The entire thing has become unreal.  (If only it were.)

So, no, Jesse Jackson, the Grand Jury was not “a hangman’s noose.”

And no, Mr. Watson, president of the Howard University Student’s Association, you will not “end up just like Michael Brown, shot dead.”

And to the many students at Howard who felt compelled to pose for a group photo with your hands up: please.  You can do better.  Michael Brown was a violent criminal who tried to kill a police officer.  Don’t drag yourselves down into the mire.

Farrakhan, you don’t deserve keystrokes.

Members of the CBC, for goodness's sake, put your hands down.  No one is targeting you.  Or anyone else, for that matter.  And while some of you may have dreadful memories of another time in America, it’s not that time anymore, so stop peddling backward to relive it.

Oh, and you over there.  Yeah, you, Deirdre Owens, CUNY professor.  Darren Wilson does not represent a “repressive, capitalist state.”  Was that some kind of lame attempt to write a title for a screenplay, or what?

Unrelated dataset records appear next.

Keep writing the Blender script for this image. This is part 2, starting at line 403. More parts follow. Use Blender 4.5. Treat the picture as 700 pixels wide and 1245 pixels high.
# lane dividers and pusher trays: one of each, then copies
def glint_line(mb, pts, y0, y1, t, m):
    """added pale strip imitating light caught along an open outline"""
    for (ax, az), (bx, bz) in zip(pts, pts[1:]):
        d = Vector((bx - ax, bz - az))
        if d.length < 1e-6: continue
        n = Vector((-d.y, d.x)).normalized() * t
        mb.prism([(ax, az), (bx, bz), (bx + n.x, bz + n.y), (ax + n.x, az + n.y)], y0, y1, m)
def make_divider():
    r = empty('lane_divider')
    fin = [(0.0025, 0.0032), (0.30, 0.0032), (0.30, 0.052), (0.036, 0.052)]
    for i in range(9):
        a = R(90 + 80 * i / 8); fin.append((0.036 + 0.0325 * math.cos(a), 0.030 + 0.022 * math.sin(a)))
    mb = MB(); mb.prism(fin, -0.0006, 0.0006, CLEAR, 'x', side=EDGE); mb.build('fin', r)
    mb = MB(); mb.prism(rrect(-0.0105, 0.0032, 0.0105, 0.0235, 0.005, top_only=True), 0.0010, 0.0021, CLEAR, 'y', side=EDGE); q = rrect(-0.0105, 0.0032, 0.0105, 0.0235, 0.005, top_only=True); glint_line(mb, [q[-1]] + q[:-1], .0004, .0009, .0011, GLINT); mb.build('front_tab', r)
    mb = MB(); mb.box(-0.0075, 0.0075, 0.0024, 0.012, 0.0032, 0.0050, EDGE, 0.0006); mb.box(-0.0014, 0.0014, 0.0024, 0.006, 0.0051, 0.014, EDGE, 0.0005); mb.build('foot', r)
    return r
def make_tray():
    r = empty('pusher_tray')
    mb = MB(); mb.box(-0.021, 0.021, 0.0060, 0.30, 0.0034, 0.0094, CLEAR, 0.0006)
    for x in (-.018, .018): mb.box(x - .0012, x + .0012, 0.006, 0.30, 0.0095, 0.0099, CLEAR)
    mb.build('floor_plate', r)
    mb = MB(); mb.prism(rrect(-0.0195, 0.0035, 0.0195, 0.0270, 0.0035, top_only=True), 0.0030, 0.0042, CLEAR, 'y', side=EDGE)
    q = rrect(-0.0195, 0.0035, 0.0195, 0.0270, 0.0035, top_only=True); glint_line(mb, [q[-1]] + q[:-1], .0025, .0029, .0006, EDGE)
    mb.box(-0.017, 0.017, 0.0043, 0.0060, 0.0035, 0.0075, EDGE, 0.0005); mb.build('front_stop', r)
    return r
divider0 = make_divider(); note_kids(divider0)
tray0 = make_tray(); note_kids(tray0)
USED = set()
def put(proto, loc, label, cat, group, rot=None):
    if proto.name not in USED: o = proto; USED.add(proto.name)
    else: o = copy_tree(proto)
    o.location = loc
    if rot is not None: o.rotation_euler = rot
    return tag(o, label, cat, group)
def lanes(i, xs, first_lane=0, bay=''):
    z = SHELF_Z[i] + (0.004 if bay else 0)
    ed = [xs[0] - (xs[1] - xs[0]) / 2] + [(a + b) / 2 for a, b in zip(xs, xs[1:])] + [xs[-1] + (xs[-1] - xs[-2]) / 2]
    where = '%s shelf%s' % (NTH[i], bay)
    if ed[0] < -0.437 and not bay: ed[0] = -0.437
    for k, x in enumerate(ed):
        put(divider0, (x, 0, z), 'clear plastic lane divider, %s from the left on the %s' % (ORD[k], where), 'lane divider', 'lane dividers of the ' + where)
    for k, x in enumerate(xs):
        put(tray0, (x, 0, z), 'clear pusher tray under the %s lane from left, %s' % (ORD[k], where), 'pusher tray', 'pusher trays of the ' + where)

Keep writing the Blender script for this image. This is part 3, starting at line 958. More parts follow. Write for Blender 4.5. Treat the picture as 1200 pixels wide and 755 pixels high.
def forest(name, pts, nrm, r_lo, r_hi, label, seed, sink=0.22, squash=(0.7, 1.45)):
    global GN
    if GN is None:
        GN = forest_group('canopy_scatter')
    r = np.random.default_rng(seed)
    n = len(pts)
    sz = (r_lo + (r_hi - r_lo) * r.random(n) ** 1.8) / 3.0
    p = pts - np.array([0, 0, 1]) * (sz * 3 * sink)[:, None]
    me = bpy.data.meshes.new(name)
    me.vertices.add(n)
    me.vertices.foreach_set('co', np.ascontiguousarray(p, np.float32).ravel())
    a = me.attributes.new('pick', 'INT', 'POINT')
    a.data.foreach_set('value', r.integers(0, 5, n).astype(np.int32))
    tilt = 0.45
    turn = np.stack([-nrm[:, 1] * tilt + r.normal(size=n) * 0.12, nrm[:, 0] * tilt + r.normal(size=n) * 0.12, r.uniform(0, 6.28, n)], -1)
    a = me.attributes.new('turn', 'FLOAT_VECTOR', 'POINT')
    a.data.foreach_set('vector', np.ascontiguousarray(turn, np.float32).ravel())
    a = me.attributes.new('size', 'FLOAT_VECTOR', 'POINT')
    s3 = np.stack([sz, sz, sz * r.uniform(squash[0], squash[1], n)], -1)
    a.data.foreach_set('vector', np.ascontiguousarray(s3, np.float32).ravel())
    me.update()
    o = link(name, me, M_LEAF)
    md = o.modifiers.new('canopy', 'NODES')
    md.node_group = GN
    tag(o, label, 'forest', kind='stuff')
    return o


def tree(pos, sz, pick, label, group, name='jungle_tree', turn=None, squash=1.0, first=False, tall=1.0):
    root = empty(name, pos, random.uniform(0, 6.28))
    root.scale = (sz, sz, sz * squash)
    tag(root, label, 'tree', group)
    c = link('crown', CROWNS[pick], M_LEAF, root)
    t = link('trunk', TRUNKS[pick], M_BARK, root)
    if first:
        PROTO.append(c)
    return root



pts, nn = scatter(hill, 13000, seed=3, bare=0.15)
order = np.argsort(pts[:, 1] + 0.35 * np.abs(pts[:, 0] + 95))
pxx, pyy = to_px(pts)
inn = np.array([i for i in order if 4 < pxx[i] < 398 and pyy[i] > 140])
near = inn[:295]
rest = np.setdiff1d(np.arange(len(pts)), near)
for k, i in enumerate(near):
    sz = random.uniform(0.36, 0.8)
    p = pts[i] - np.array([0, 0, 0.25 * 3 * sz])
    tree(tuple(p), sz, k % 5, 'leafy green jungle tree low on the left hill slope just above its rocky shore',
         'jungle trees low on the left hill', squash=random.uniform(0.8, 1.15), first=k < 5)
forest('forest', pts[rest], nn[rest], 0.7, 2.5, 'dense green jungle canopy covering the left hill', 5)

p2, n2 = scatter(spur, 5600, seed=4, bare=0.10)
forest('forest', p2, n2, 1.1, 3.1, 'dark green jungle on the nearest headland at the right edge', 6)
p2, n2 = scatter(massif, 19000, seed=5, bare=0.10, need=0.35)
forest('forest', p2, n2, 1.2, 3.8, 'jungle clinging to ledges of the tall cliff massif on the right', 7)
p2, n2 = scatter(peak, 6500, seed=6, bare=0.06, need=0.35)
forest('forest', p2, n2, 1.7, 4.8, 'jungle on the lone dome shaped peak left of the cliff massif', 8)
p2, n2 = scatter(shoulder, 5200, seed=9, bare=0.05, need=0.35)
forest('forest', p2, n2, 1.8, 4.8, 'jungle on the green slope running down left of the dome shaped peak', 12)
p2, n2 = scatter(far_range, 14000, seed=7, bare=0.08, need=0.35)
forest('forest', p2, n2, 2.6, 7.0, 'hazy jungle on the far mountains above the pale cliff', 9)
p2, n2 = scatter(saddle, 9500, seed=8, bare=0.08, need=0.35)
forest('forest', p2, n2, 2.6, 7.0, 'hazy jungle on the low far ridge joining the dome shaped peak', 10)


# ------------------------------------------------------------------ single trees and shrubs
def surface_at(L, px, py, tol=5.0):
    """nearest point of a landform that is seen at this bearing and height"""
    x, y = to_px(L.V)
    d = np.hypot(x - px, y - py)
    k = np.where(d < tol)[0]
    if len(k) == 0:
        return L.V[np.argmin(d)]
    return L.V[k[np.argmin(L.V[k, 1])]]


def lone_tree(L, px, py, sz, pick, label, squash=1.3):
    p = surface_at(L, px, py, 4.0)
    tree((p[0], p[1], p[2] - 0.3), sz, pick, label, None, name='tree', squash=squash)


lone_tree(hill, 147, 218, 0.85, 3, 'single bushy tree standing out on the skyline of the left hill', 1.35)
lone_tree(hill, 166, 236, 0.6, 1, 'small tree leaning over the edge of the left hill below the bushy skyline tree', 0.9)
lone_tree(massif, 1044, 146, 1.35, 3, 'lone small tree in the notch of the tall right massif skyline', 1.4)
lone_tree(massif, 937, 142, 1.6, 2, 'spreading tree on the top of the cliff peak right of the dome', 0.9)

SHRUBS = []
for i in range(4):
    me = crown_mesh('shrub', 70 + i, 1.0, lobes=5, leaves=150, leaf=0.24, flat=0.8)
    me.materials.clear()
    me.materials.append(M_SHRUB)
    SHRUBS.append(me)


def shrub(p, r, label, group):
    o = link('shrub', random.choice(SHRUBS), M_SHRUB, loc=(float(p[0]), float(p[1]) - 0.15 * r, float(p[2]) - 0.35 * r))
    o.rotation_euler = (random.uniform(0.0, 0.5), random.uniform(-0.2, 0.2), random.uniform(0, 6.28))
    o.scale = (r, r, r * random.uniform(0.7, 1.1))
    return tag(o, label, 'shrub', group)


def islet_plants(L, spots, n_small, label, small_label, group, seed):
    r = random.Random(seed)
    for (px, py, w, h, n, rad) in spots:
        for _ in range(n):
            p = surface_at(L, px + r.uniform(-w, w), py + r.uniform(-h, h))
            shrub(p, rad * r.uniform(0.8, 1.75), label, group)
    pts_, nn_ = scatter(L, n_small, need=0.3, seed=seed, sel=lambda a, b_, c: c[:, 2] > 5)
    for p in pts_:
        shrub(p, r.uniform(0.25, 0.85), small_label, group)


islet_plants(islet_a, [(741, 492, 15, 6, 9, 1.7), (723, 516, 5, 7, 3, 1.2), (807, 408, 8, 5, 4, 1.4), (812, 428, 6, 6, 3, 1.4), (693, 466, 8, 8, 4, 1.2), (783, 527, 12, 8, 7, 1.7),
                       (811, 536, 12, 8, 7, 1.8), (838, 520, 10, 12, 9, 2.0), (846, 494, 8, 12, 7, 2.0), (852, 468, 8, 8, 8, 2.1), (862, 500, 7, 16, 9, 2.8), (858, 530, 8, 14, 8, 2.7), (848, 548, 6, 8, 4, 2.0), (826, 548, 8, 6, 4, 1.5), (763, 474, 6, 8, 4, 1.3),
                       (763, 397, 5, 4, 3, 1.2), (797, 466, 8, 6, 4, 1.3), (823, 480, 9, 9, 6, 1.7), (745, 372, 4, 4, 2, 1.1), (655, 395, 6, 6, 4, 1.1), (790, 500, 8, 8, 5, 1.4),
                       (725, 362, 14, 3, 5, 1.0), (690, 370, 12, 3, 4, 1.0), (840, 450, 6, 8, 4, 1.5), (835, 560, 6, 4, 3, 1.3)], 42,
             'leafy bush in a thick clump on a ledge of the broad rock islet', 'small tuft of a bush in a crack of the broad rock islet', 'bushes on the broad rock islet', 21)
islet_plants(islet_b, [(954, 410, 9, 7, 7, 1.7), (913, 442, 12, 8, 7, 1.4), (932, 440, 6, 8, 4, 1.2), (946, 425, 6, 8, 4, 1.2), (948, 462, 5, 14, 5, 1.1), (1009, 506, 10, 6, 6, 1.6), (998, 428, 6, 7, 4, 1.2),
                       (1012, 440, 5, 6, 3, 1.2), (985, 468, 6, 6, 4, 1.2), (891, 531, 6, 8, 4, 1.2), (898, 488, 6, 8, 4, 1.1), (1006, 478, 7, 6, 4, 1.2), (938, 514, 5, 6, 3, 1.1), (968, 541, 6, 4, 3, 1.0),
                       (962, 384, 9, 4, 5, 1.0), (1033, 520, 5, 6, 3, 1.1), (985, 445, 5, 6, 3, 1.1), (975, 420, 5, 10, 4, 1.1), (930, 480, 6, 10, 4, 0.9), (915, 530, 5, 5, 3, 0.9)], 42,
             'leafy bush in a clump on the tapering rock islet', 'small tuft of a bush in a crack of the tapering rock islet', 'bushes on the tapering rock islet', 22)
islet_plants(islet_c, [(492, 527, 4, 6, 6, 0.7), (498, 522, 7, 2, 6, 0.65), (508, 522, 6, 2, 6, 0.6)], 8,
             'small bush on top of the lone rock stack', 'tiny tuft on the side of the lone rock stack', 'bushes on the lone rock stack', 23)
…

Members of the St. Louis Rams.  What are you doing?  You couldn’t resist getting swept along in a tide of polluted waters, could you?  How much sense exactly has been knocked out of your heads over the years?

And radio host Tavis Smiley, it’s not “open season, hunting season on black men.”  I can imagine how distressed you or anyone must be feeling to say such a thing, but it’s simply not true.  Not even close.  Not even hardly close.

Also giving a shout-out to the fragile babies at Columbia University Law School who need psychological counseling – so traumatized are they by recent events.  Listen, kids, if you have such delicate sensibilities, methinks you ought to find a different field of study.

And whatever bug you’ve got, please stop spreading it around, because it seems highly contagious.  Word up to Harvard patsies.  Get a grip, take your final exams as scheduled, and get on with your lovely lives.  K?

Now after this brief sampling of histrionics, let’s climb down from the stage, turn on the house lights, open the doors, and exit the theater so we can treat ourselves to a few facts:

In 2012, 471 people were shot and killed by the police.  And not because the police decide to go out and shoot folks.  So let’s not walk back into the theater and onto that stage.

Of that number, 326 were white or Hispanic, 123 were black, and the remaining individuals were from other demographic groups.  In other words, approximately one quarter of those killed by the police were black.  According to the 2013 census, 13.2% of Americans are black (with an additional small fraction of 1% being mixed-race).  That means that the number of blacks killed by the police is double the proportion of blacks in the general population.

On the face of it, that seems suspicious.  Until one reviews crime stats and demographics.

According to the Bureau of Prisons, blacks constitute 37.4% of the prison population.  So while blacks make up a little over 13% of the general population, they constitute well over one third of those who are incarcerated for committing a crime.

So while the number of blacks killed by the police is nearly double the proportion of blacks in the general population, the number of blacks involved in criminal activity is more than triple the proportion of blacks in the general population.  Therefore, it would stand to reason that the number of blacks involved with the police is disproportionately higher.  Which would necessarily result in the number of fatalities being proportionately higher as well.

In fact, if one extrapolates these figures to the number of individuals killed by the police in 2012, it would suggest that the number of blacks killed might have been somewhere in the vicinity of 157, which would reflect one third of the total number of individuals killed.  Instead, the number was lower.

Considering the facts (unpopular as that is these days), no case can be made that supports the escalating hysteria about how black lives don’t matter or for the outrageous slander against police officers.

But it makes for some great theater.  And I fear we haven’t seen the end of it.  Not nearly.